▼

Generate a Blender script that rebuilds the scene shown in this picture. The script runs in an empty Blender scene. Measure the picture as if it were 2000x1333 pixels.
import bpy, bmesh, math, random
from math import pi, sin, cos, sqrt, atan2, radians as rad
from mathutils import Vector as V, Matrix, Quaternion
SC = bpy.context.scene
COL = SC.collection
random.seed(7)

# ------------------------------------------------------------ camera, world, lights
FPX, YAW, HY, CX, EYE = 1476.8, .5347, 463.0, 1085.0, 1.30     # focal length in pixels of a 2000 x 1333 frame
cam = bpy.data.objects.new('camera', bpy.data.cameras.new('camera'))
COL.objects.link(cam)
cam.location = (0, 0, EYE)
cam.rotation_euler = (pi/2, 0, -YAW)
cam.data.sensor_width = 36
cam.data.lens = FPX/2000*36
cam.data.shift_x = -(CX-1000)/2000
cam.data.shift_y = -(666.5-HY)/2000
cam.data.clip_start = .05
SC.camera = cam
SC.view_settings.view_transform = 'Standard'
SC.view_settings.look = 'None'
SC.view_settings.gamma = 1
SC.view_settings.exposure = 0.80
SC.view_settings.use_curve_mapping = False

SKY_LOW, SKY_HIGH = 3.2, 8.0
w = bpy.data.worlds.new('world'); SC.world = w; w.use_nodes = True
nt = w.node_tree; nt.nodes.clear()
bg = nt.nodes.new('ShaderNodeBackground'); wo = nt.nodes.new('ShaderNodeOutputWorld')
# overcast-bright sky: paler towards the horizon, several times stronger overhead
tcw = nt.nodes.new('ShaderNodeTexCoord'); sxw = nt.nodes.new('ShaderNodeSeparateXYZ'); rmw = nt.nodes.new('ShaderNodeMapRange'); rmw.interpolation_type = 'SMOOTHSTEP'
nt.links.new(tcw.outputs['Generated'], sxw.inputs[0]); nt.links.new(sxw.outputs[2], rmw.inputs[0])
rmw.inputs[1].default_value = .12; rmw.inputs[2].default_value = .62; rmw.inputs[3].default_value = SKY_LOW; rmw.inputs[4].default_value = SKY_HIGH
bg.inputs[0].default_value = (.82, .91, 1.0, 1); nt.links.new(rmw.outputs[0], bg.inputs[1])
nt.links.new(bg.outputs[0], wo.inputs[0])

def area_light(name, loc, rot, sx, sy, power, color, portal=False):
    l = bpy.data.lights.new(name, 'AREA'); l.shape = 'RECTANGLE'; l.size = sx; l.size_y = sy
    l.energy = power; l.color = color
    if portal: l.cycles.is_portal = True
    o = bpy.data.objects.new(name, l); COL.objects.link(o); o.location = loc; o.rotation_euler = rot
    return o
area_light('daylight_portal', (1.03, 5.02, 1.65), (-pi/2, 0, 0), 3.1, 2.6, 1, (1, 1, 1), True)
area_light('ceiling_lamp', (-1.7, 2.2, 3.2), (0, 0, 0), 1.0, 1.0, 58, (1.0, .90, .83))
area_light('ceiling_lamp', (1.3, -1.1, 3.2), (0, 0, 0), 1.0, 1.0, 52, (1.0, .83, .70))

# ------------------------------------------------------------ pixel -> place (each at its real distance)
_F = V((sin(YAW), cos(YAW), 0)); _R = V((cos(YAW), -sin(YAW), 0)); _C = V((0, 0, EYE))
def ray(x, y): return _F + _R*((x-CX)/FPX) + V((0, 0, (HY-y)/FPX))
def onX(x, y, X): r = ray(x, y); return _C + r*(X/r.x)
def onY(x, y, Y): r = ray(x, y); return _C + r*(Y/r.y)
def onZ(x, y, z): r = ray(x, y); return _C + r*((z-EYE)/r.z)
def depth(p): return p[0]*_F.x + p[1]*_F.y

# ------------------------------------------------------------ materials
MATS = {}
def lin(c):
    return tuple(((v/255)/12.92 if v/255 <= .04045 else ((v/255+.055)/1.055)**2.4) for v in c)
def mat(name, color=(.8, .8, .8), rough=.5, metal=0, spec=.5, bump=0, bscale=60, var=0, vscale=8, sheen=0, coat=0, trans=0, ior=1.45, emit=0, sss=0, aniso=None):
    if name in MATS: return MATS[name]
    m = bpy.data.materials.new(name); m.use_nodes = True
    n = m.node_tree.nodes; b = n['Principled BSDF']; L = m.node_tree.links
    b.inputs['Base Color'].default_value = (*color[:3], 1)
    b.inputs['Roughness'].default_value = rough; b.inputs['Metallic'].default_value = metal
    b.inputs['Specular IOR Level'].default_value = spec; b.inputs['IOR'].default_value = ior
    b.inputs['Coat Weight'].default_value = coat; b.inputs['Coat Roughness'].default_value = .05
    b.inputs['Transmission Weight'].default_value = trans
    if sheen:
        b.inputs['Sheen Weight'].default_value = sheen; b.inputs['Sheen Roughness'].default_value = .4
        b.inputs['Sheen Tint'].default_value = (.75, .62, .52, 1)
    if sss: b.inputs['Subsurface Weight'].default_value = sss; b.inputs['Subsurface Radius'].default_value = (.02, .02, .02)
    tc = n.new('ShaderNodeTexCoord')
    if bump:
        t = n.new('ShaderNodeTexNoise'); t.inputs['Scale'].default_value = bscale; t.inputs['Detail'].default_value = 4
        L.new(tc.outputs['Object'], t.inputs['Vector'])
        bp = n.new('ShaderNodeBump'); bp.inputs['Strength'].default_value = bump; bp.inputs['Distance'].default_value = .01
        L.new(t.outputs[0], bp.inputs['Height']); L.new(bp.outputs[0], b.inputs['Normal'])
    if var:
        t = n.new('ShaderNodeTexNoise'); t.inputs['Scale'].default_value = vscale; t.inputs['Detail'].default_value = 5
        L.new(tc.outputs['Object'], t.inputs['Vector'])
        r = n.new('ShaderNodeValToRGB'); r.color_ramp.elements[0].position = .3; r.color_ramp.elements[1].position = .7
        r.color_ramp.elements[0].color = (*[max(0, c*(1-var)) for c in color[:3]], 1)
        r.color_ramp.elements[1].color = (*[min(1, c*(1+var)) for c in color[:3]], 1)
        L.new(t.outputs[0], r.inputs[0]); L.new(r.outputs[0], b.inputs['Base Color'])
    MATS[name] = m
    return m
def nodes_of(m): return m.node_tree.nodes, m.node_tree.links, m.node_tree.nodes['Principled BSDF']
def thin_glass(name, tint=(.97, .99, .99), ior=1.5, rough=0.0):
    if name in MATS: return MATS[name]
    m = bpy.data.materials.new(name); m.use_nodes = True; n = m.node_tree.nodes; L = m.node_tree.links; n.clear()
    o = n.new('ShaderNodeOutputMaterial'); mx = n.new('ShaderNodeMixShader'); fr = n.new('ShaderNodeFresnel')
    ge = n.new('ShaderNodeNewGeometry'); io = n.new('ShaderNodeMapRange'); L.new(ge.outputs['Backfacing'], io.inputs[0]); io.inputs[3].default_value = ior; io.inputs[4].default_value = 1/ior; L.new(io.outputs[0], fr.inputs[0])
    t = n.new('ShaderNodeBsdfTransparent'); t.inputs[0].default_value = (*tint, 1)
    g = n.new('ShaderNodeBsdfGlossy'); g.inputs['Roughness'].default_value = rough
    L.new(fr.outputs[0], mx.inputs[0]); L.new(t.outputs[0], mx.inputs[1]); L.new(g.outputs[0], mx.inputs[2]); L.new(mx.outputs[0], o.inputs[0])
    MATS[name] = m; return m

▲

__What the task asks__
What is needed is an exact copy of the lines from the start of the listing through the line where "random.seed(7)" sits, please, both end lines included and nothing more.

__The answer__
Generate a Blender script that rebuilds the scene shown in this picture. The script runs in an empty Blender scene. Measure the picture as if it were 2000x1333 pixels.
import bpy, bmesh, math, random
from math import pi, sin, cos, sqrt, atan2, radians as rad
from mathutils import Vector as V, Matrix, Quaternion
SC = bpy.context.scene
COL = SC.collection
random.seed(7)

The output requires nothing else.